[VIDEO] The Difference Between People Analytics and HR Analytics
What’s the difference between people analytics and HR analytics? When we started our Analytics in HR blog, we had to pick a name. Because everybody was talking about HR analytics, Analytics in HR made sense. It was simple, recognizable, worked well for traffic from Google and everybody would understand the website would be about HR analytics. However, we might have picked the wrong name.
Traditionally, people analytics, workforce analytics, talent analytics and HR analytics have been used somewhat interchangeably. Talent analytics has a slightly more exclusive connotation: it focuses on talent and was often used in academia. Workforce analytics was more often used more by software providers that helped on workforce planning, like Willis Towers Watson.
So what do the experts think? The next clip shows some of the world’s leading experts like David Green, Andy Campbell, Tom Haak and Luc Smeyers about this question.
People and HR analytics are often used interchangeably. Both terms are about the statistical analysis of people data.
Of these terms, HR analytics became the most popular. Google searches of HR analytics average around 5,500 per month. People analytics is placed second, with around 1,500 hits per month.
This great visualization by Paul van der Laken shows the changing interest over time for the different terms.
However, people analytics has recently become increasingly popular.

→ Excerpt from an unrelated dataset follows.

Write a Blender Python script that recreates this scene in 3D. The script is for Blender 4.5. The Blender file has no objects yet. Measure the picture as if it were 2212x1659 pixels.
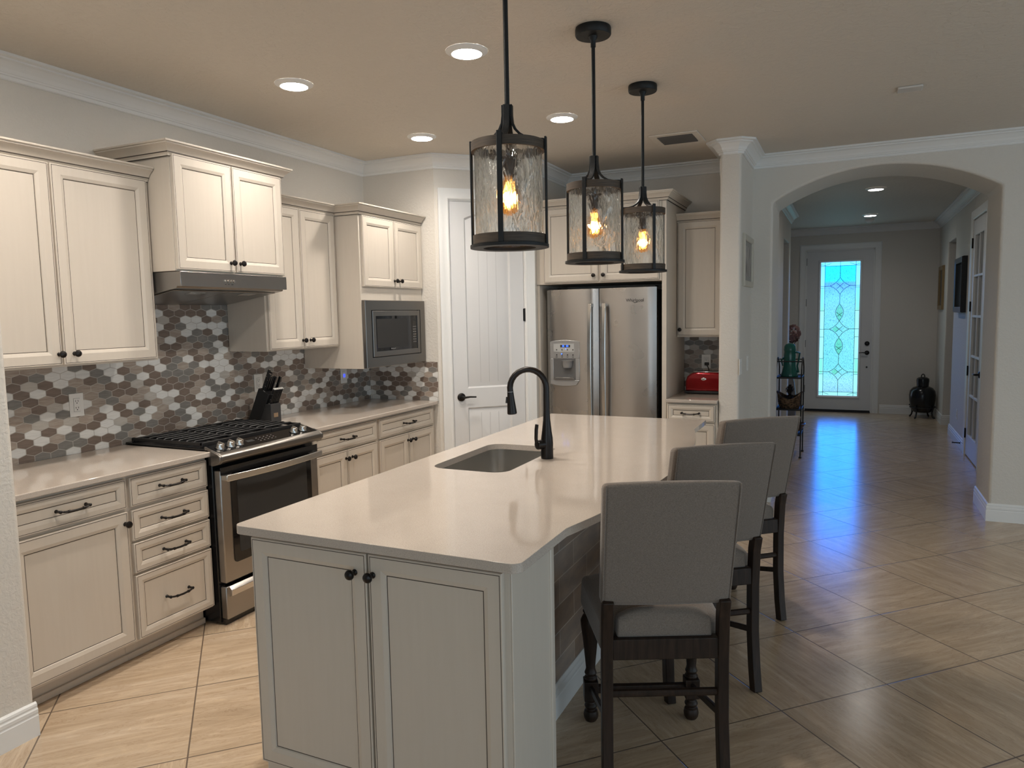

This has a few reasons:
- HR analytics is overused
In the last few years, HR analytics has become a real buzzword. It is, for example, hard to find a software provider that doesn’t sell an HR analytics tool. Providers of HR dashboard and data visualization tools often claim to include people analytics functionalities, even though 99% of these tools only focus on key HR metrics and don’t include analytics functionalities. - The term HR analytics is too narrow
What’s in the name? The term HR analytics has a big disadvantage as implies to be exclusive to Human Resources. The reality is, however, that proper analytics goes well beyond HR, as they ideally also include financial and other data. In addition, the HR department often lacks the skills to do analytics, which is why the analytics team also includes people with experience in IT, finance, and data analytics. Indeed, it may be easier to build support for a people analytics project than for an HR analytics project. - It’s all about people
Whether we are predicting employee churn, looking at performance, calculating an ROI or engaging in long-term workforce planning, we are all studying and analyzing people. Indeed, oftentimes HR analytics dives into elements that are the manager’s prime responsibility, and not HR’s.
In addition, specific analytics are slowly being replaced by enterprise analytics. Enterprise analytics doesn’t look at the traditional departments. Rather, they focus on subtopics regarding the kind of analyses that are done. People analytics as a subset of a larger (enterprise) analytics offering is a much more suitable name than HR analytics.
When I asked Patrick Coolen, manager HR analytics and metrics at ABN AMRO, about whether he liked people analytics or HR analytics better, he mentioned something similar:
“I am using people analytics more and more. HR analytics has the connotation that it is about the HR department. This is partly true, but in many cases you are looking at people characteristics that are not managed by HR but by the business.”
An argument that hasn’t been mentioned yet is that there’s some merit in sticking with conventions. The HR department has focussed on people matters that go beyond ‘Human Resources’ for decades.
In addition, managing people has always been a shared responsibility between the business and HR. Debating the difference between people analytics an HR analytics, therefore, seems to be a bit of a semantical discussion that doesn’t add much value.
In other words: I still don’t know if we picked the wrong name for our Analytics in HR platform. Maybe people analytics is the future of analytics in HR. However, I agree more with Tom Haak: “In the end, it doesn’t matter”.